Lessons From Dead Books

photo credit: alancleaver
photo credit: alancleaver

As I write this, ORISON is in the hands of my editor at Nine Muse Press. While there is still no official release date, we are officially in the home stretch, and I am as anxious as anyone to get my book in the hands of readers.

Even a year ago, this is not where I expected to be. I recently came across an unpublished interview from 2011 I did for another blogger (we mutually decided to wait until I had a book out before posting it) and I was amazed at how much had changed between the time I answered the questions and now. In said interview, I say, and I quote:

I like Orison, but it’s really just an action-adventure novella. I think it’s an entertaining read, but not what I’d call thought-provoking. It’s basically a big gumball. Fun for a little while, and then you’re done.

Ouch. I’m kind of horrified at that sentiment now, because that’s not how I feel about Orison at all these days. Shaking the book to its foundations, then rebuilding it Steve Austin-style from the wreckage, entirely changed its character and direction, and to me, it’s far from a “big gumball.” It’s now the best thing I’ve ever written, and I’m damn proud of it.
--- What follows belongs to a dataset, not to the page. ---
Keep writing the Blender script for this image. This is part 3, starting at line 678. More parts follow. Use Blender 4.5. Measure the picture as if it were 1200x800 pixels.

There’s something to be said about humble-bragging and self-deprecation in regards to the answer quoted above, and how it can lead us to devalue our own work, but really, re-reading my own words got me thinking about the lessons we learn from our failed projects.

Fail, Learn, Repeat

If there’s one thing I’ve learned from being among other writers, it’s that everybody fails. Projects stall out. Plans fall through. Collaborations blow up in your face. Writers get exhausted, because rewrites and revisions can be an ongoing struggle. Blogs enjoy a strong start and then languish for weeks at a time. (Cough.) Sometimes, the project we think is The Big Thing turns out to be something small, or sometimes nothing at all.

But we can learn a lot from our failures. In fact, we must, if we’re ever going to get anywhere.

When I wrote the answer above, I was working on an epic fantasy called Daughters of the Moon (at the time, I had not bothered Googling to see if the title was taken; it very much is). Daughters is the story of a young woman getting revenge on the murder and kidnapping of her family by making a pact with dark gods. She learns to wield terrible destructive power that gives her the ability to rescue her family, but alienates and terrifies them in the process. The novel was set against the backdrop of an encroaching invasion by foreign powers, and had an ever-growing stable of characters and a rich, complex storyline. I liked it. The people I gave the draft to liked it. It had problems, sure, but it was a good story.

So I kept working on it. It grew in size and complexity. It grew so large it became the first book of a trilogy. I couldn’t wrap it up in the space of a single book, so after finishing and revising the first volume, I wrote a sequel (for Nanowrimo 2011, I believe).

The story grew larger and more complex still. It turned into something majestic and sweeping.

I worked on it some more.

Then I scrapped it.

It wasn’t an easy decision. It hurt like hell, in fact. But the original story had some huge, ground-level problems that I just couldn’t get past, even if my loyal beta readers could. I had written entire subplots to distract myself from my lack of a coherent ending. I had run circles around the story problems, perhaps in the hope that they would grow dizzy and fall down. And, finally, I decided that it just wasn’t Daughter‘s time.

So I put it to rest. Then I picked through its corpse and took some shiny bits for Orison, dressing my new darling up in my dead darling’s prose. Ghoulish and merciless, but that’s show biz, sweetheart. Sometimes fiction is a form of necrophilia. It’s not pretty, but it’s true.

I still love Daughters of the Moon. I may revisit it someday, under a title that’s not taken. Or it may just become part of the writer’s compost heap, slowly decaying as the best bits of it float away to become part of something else.

The circle of life, or something.

Love Your Dead Books

So what’s the lesson here? Sometimes, you have to know when a project just can’t be salvaged. Even something that’s actually pretty good. Editing and revision is hard, necessary, vital work, but sometimes, a story is better off being torn apart for scrap than held together with baling wire and solder so it can limp across the finish line.

Knowing where to draw that lineĀ is a deeply personal thing, so I have no real advice for you there. I believe that inspiration is, at times, overrated; that we as writers often hope that our hearts will always sing with joy for the stories we tell, but that ain’t always the case. Some days, we’re just going to wake up, look at our manuscript, and be this far from throwing it in the trash.

And sometimes, that’s what needs to be done. But the question is, what did you learn from it?

For me, I learned that I’m an outliner, not a pantser. That I damn well better know the ending before I start, or I’ll just keep writing while I search for one. I learned that I can inflate my word count to enormous proportions while I flail about for an arc, and then later I’ll despair as I must stalk my darlings and shoot them in the back of the head, one by one. And if that sounds morbid, believe me, it is. So I learned to write a leaner cut of story from the beginning, and save those poor orphans from a terrible fate in the cemetery of prose.

I learned that sometimes you have to walk away, instead of continuing to tinker.

And that sometimes, that can be a beautiful thing.